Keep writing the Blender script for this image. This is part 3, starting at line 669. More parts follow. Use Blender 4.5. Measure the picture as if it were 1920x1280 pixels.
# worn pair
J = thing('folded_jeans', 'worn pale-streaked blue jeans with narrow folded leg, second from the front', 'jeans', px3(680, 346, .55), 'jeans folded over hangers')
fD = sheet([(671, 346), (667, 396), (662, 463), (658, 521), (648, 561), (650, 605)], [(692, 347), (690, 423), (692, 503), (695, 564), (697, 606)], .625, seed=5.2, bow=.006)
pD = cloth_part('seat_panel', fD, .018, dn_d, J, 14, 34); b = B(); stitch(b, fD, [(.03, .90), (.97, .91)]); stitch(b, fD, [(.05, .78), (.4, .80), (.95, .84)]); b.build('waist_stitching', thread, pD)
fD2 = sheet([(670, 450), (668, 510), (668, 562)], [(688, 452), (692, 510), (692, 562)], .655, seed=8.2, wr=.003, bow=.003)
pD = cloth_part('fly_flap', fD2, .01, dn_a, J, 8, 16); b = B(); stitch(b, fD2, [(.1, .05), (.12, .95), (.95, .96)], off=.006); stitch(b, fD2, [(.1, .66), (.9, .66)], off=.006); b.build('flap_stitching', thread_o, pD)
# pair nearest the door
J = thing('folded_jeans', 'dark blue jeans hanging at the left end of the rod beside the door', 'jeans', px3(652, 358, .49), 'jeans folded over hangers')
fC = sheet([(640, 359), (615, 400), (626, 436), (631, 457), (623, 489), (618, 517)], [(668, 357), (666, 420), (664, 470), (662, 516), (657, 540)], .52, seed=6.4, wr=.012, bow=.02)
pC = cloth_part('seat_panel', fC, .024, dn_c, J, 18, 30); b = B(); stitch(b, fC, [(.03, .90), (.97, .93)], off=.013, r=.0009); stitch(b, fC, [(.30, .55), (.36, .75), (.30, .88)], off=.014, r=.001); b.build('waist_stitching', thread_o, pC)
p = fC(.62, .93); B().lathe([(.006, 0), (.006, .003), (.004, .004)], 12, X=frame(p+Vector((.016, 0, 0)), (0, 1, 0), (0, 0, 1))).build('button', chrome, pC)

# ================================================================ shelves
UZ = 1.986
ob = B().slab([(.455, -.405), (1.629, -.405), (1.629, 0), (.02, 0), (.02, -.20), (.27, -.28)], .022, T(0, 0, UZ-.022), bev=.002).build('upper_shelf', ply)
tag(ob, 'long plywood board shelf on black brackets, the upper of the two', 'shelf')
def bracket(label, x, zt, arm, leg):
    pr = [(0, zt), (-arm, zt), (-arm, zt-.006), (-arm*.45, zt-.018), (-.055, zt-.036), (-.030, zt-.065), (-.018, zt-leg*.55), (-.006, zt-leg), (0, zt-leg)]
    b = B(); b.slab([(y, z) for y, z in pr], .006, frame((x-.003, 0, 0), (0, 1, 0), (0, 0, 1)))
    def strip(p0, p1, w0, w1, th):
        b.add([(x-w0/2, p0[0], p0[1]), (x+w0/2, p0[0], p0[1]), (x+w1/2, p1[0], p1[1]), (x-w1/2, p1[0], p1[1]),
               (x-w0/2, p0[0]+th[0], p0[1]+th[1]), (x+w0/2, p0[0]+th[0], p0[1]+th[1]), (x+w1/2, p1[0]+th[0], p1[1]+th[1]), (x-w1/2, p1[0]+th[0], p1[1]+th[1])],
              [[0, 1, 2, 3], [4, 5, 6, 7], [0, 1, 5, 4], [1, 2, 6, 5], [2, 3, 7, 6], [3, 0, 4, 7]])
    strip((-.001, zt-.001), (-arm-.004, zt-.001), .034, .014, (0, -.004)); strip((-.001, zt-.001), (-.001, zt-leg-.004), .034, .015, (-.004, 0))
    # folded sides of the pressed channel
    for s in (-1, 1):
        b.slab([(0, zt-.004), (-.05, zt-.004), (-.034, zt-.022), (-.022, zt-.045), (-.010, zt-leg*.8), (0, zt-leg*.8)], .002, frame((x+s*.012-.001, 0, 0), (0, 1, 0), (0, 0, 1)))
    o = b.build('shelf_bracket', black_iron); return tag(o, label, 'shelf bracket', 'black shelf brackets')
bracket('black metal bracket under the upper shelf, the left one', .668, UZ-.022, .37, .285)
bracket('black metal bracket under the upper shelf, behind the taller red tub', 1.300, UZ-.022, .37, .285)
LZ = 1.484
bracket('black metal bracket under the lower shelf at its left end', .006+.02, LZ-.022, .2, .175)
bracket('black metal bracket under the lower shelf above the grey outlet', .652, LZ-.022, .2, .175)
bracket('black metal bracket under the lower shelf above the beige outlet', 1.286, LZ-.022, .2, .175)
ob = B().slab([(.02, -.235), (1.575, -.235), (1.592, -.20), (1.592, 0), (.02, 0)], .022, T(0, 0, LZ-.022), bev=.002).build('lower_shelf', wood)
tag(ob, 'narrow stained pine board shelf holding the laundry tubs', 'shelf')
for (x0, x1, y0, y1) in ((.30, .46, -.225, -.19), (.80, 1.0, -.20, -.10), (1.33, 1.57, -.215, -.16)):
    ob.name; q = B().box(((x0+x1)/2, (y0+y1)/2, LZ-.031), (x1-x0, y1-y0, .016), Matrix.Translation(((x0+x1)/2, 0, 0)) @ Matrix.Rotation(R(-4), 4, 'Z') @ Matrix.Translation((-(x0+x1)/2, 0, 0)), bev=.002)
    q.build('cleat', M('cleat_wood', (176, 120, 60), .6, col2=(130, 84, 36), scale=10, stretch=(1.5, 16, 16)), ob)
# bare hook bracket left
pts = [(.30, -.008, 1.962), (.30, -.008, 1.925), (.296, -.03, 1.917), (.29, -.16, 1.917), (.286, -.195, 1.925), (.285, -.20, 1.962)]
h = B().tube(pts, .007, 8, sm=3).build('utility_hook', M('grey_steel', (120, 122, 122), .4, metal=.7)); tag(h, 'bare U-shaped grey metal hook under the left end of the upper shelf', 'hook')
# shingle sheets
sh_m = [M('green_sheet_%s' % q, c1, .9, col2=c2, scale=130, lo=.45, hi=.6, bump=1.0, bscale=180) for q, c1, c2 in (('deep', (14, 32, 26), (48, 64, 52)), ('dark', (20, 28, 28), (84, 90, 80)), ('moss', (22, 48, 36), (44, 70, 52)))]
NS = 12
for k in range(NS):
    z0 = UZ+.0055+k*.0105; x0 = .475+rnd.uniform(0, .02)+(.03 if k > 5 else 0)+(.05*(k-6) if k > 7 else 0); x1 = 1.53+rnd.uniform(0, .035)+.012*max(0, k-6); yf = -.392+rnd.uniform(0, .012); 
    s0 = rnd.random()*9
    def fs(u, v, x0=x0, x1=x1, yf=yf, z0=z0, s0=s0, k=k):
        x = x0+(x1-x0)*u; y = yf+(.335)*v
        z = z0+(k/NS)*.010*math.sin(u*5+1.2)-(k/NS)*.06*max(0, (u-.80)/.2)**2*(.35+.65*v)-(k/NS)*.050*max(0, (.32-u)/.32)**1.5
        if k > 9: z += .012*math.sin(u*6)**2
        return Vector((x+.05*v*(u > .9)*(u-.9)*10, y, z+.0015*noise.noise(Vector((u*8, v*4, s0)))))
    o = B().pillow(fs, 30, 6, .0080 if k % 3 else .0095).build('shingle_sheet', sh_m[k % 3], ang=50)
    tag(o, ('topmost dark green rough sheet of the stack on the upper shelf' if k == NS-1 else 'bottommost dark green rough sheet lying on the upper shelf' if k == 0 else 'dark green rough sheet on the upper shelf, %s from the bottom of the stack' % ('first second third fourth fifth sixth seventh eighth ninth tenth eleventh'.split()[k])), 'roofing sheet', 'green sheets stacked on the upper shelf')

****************

> _Given task_
Return every line of the material exactly.

> _Exercise solution_
Keep writing the Blender script for this image. This is part 3, starting at line 669. More parts follow. Use Blender 4.5. Measure the picture as if it were 1920x1280 pixels.
# worn pair
J = thing('folded_jeans', 'worn pale-streaked blue jeans with narrow folded leg, second from the front', 'jeans', px3(680, 346, .55), 'jeans folded over hangers')
fD = sheet([(671, 346), (667, 396), (662, 463), (658, 521), (648, 561), (650, 605)], [(692, 347), (690, 423), (692, 503), (695, 564), (697, 606)], .625, seed=5.2, bow=.006)
pD = cloth_part('seat_panel', fD, .018, dn_d, J, 14, 34); b = B(); stitch(b, fD, [(.03, .90), (.97, .91)]); stitch(b, fD, [(.05, .78), (.4, .80), (.95, .84)]); b.build('waist_stitching', thread, pD)
fD2 = sheet([(670, 450), (668, 510), (668, 562)], [(688, 452), (692, 510), (692, 562)], .655, seed=8.2, wr=.003, bow=.003)
pD = cloth_part('fly_flap', fD2, .01, dn_a, J, 8, 16); b = B(); stitch(b, fD2, [(.1, .05), (.12, .95), (.95, .96)], off=.006); stitch(b, fD2, [(.1, .66), (.9, .66)], off=.006); b.build('flap_stitching', thread_o, pD)
# pair nearest the door
J = thing('folded_jeans', 'dark blue jeans hanging at the left end of the rod beside the door', 'jeans', px3(652, 358, .49), 'jeans folded over hangers')
fC = sheet([(640, 359), (615, 400), (626, 436), (631, 457), (623, 489), (618, 517)], [(668, 357), (666, 420), (664, 470), (662, 516), (657, 540)], .52, seed=6.4, wr=.012, bow=.02)
pC = cloth_part('seat_panel', fC, .024, dn_c, J, 18, 30); b = B(); stitch(b, fC, [(.03, .90), (.97, .93)], off=.013, r=.0009); stitch(b, fC, [(.30, .55), (.36, .75), (.30, .88)], off=.014, r=.001); b.build('waist_stitching', thread_o, pC)
p = fC(.62, .93); B().lathe([(.006, 0), (.006, .003), (.004, .004)], 12, X=frame(p+Vector((.016, 0, 0)), (0, 1, 0), (0, 0, 1))).build('button', chrome, pC)

# ================================================================ shelves
UZ = 1.986
ob = B().slab([(.455, -.405), (1.629, -.405), (1.629, 0), (.02, 0), (.02, -.20), (.27, -.28)], .022, T(0, 0, UZ-.022), bev=.002).build('upper_shelf', ply)
tag(ob, 'long plywood board shelf on black brackets, the upper of the two', 'shelf')
def bracket(label, x, zt, arm, leg):
    pr = [(0, zt), (-arm, zt), (-arm, zt-.006), (-arm*.45, zt-.018), (-.055, zt-.036), (-.030, zt-.065), (-.018, zt-leg*.55), (-.006, zt-leg), (0, zt-leg)]
    b = B(); b.slab([(y, z) for y, z in pr], .006, frame((x-.003, 0, 0), (0, 1, 0), (0, 0, 1)))
    def strip(p0, p1, w0, w1, th):
        b.add([(x-w0/2, p0[0], p0[1]), (x+w0/2, p0[0], p0[1]), (x+w1/2, p1[0], p1[1]), (x-w1/2, p1[0], p1[1]),
               (x-w0/2, p0[0]+th[0], p0[1]+th[1]), (x+w0/2, p0[0]+th[0], p0[1]+th[1]), (x+w1/2, p1[0]+th[0], p1[1]+th[1]), (x-w1/2, p1[0]+th[0], p1[1]+th[1])],
              [[0, 1, 2, 3], [4, 5, 6, 7], [0, 1, 5, 4], [1, 2, 6, 5], [2, 3, 7, 6], [3, 0, 4, 7]])
    strip((-.001, zt-.001), (-arm-.004, zt-.001), .034, .014, (0, -.004)); strip((-.001, zt-.001), (-.001, zt-leg-.004), .034, .015, (-.004, 0))
    # folded sides of the pressed channel
    for s in (-1, 1):
        b.slab([(0, zt-.004), (-.05, zt-.004), (-.034, zt-.022), (-.022, zt-.045), (-.010, zt-leg*.8), (0, zt-leg*.8)], .002, frame((x+s*.012-.001, 0, 0), (0, 1, 0), (0, 0, 1)))
    o = b.build('shelf_bracket', black_iron); return tag(o, label, 'shelf bracket', 'black shelf brackets')
bracket('black metal bracket under the upper shelf, the left one', .668, UZ-.022, .37, .285)
bracket('black metal bracket under the upper shelf, behind the taller red tub', 1.300, UZ-.022, .37, .285)
LZ = 1.484
bracket('black metal bracket under the lower shelf at its left end', .006+.02, LZ-.022, .2, .175)
bracket('black metal bracket under the lower shelf above the grey outlet', .652, LZ-.022, .2, .175)
bracket('black metal bracket under the lower shelf above the beige outlet', 1.286, LZ-.022, .2, .175)
ob = B().slab([(.02, -.235), (1.575, -.235), (1.592, -.20), (1.592, 0), (.02, 0)], .022, T(0, 0, LZ-.022), bev=.002).build('lower_shelf', wood)
tag(ob, 'narrow stained pine board shelf holding the laundry tubs', 'shelf')
for (x0, x1, y0, y1) in ((.30, .46, -.225, -.19), (.80, 1.0, -.20, -.10), (1.33, 1.57, -.215, -.16)):
    ob.name; q = B().box(((x0+x1)/2, (y0+y1)/2, LZ-.031), (x1-x0, y1-y0, .016), Matrix.Translation(((x0+x1)/2, 0, 0)) @ Matrix.Rotation(R(-4), 4, 'Z') @ Matrix.Translation((-(x0+x1)/2, 0, 0)), bev=.002)
    q.build('cleat', M('cleat_wood', (176, 120, 60), .6, col2=(130, 84, 36), scale=10, stretch=(1.5, 16, 16)), ob)
# bare hook bracket left
pts = [(.30, -.008, 1.962), (.30, -.008, 1.925), (.296, -.03, 1.917), (.29, -.16, 1.917), (.286, -.195, 1.925), (.285, -.20, 1.962)]
h = B().tube(pts, .007, 8, sm=3).build('utility_hook', M('grey_steel', (120, 122, 122), .4, metal=.7)); tag(h, 'bare U-shaped grey metal hook under the left end of the upper shelf', 'hook')
# shingle sheets
sh_m = [M('green_sheet_%s' % q, c1, .9, col2=c2, scale=130, lo=.45, hi=.6, bump=1.0, bscale=180) for q, c1, c2 in (('deep', (14, 32, 26), (48, 64, 52)), ('dark', (20, 28, 28), (84, 90, 80)), ('moss', (22, 48, 36), (44, 70, 52)))]
NS = 12
for k in range(NS):
    z0 = UZ+.0055+k*.0105; x0 = .475+rnd.uniform(0, .02)+(.03 if k > 5 else 0)+(.05*(k-6) if k > 7 else 0); x1 = 1.53+rnd.uniform(0, .035)+.012*max(0, k-6); yf = -.392+rnd.uniform(0, .012); 
    s0 = rnd.random()*9
    def fs(u, v, x0=x0, x1=x1, yf=yf, z0=z0, s0=s0, k=k):
        x = x0+(x1-x0)*u; y = yf+(.335)*v
        z = z0+(k/NS)*.010*math.sin(u*5+1.2)-(k/NS)*.06*max(0, (u-.80)/.2)**2*(.35+.65*v)-(k/NS)*.050*max(0, (.32-u)/.32)**1.5
        if k > 9: z += .012*math.sin(u*6)**2
        return Vector((x+.05*v*(u > .9)*(u-.9)*10, y, z+.0015*noise.noise(Vector((u*8, v*4, s0)))))
    o = B().pillow(fs, 30, 6, .0080 if k % 3 else .0095).build('shingle_sheet', sh_m[k % 3], ang=50)
    tag(o, ('topmost dark green rough sheet of the stack on the upper shelf' if k == NS-1 else 'bottommost dark green rough sheet lying on the upper shelf' if k == 0 else 'dark green rough sheet on the upper shelf, %s from the bottom of the stack' % ('first second third fourth fifth sixth seventh eighth ninth tenth eleventh'.split()[k])), 'roofing sheet', 'green sheets stacked on the upper shelf')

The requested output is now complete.